批評ということ

昨日の2月の風物詩作戦終了後やはり疲労は否みがたく研究室で特に勉強もせずに帰宅。帰宅直後に保育園に車でお迎え(1日中立っていたのでさすがに脚が疲れた)。担任のアリマツ先生のお話では2月3日ということでひかり組で豆まきをやり青鬼に扮したわが愚息、このコスプレになぜかいたく興奮し、その後のお絵かきの時間でもその興奮がおさまらずに、なんとパンツひとつで踊り狂い周囲の6歳児の顰蹙を買ったとのこと・・・いかなる遺伝のなせるわざか。夕食がボルシチだったのでしかるべくミドルボディーの赤ワインを買ったところ(本当はロシアかウクライナのワインといきたいところそれを購入するまでの気力はなく近所でイタリア産としたが)これがうまくいきほどよく酩酊。昨晩は勉強せずに熟睡と言いたいころだがじつのところは悪夢に苛まれる。本日はいつものように子供を保育園に送った後は家事をいささかサボり、午前から再読に値する本の再読。特に大戦間期のイギリス批評(Eliot, Richards, Empson, Fryなど)と同時代の精神分析との間テクスト性をめぐる水際立った読解にいまふたたび興奮する。この議論については以前にid:shintak先生が行き届いた解説をしているし、小生も『英語青年』(2009年1月号)に書いたエッセイで部分的に触れている(あのエッセイいま思えば少々淡白に書きすぎたかなあ・・・)が。たとえばド・マンの「時間性の修辞学」などというエッセイを読むと、濃密かつ晦渋極まりないテクストを特に「美学=政治学」に関して生産した一般に「ロマン主義」と呼ばれる時代へのメタ・コメンタリーである制度的な20世紀の批評言語がいかに対象テクストのテクスト性=思想性を希釈し程よい「(お)文学」に還元してしまったのかが詳らかになるのだが、「大戦間」と呼ばれる時代がやはり濃密な晦渋さにおいて生産した言語たる「モダニズム」なるテクスト性もこれと正確に同じ運命をたどったのだなあ、という感慨をあらたにする。ここで話が少々込み入ってくるのは、この時代に生産された批評言説それ自体がその後の制度的な(英文学的)批評の原型となりしかも同時代の言語の(場合によっては自分自身の)真の思想性をほとんど徴候的に抑圧(=お文学化)したという事情による(アングロ・アメリカ系の「批評理論」として現在流通するあの言説もじつはこれと多くの共犯性を有する、だから「理論への抵抗」(ド・マン)となるじゃんよ)。このような「英文学」なる制度の制度性=お文学性(つまりは非「文学」性)の歴史性を批評するのが現代の英文学が発揮すべき批評性の最低限度のラインであるのは言うまでもない。とくにこの歴史的な脈絡での「お文学化」は有機体論の美学経由で最悪aesthetic stateにも通じる訳で、「お文学」の自意識の欠けた美学はじつは大変危険でもある。そのように「大戦間」を読むとき精神分析に潜在する批評性、特に「死の欲動」の両義性、つまりは人口に不幸にも膾炙してしまった「お文学化したフロイトフロイト左派」ではなくフロイトとクラインのテクストそれ自体のテクスト性ということが問題になる次第とか・・・要するに持論再説ということで。すいません。

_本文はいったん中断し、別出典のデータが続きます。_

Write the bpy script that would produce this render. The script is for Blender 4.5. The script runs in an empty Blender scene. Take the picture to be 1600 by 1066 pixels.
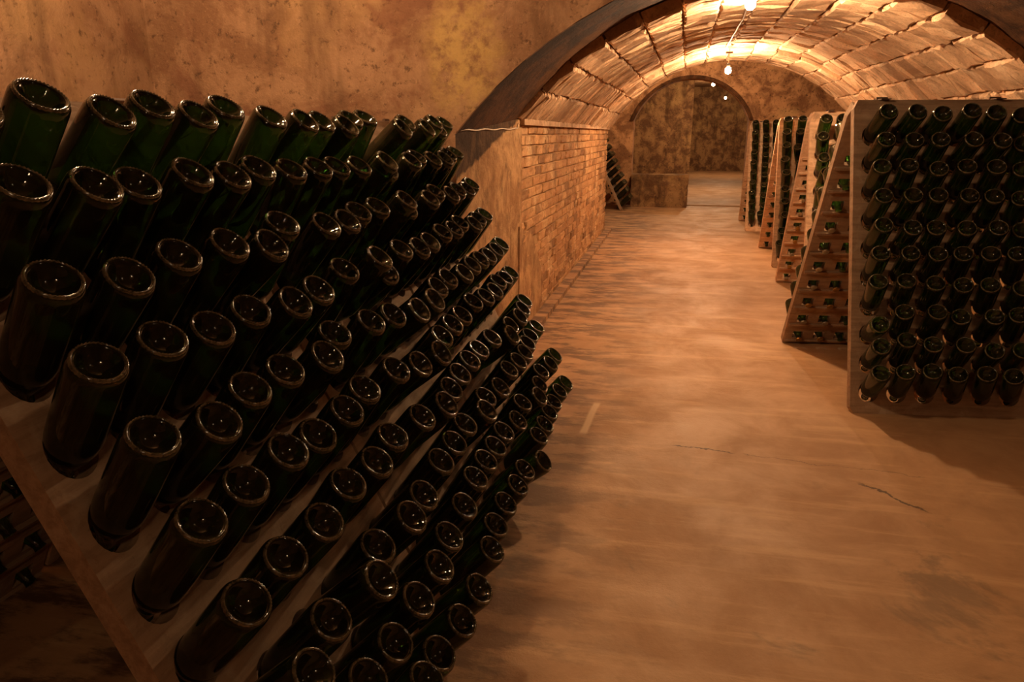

追記1:上の文脈で批評的な可能性に満ちているのはEmpsonである。彼のテクストは今後楽しみな読解対象である。名古屋方面作戦では「つかみ」としてEliotの意外な可能性に触れる予定。精神分析的テクストよりも精神分析しているEliotということで。Maud Ellmannの『荒地』読解、「快感原則の彼岸」している『荒地』という魅力的だが難解な解釈がそういえばあったよね:

The Poetics of Impersonality: T. S. Eliot and Ezra Pound

The Poetics of Impersonality: T. S. Eliot and Ezra Pound

追記2:夕方はコーディネイターという責任上コール英語2クラスの採点。半分程度はマークシートだがそれに記述式の点数とか平常点を加算したりして結構面倒だがいちおう終了。ほかのクラスとの調整はこれから。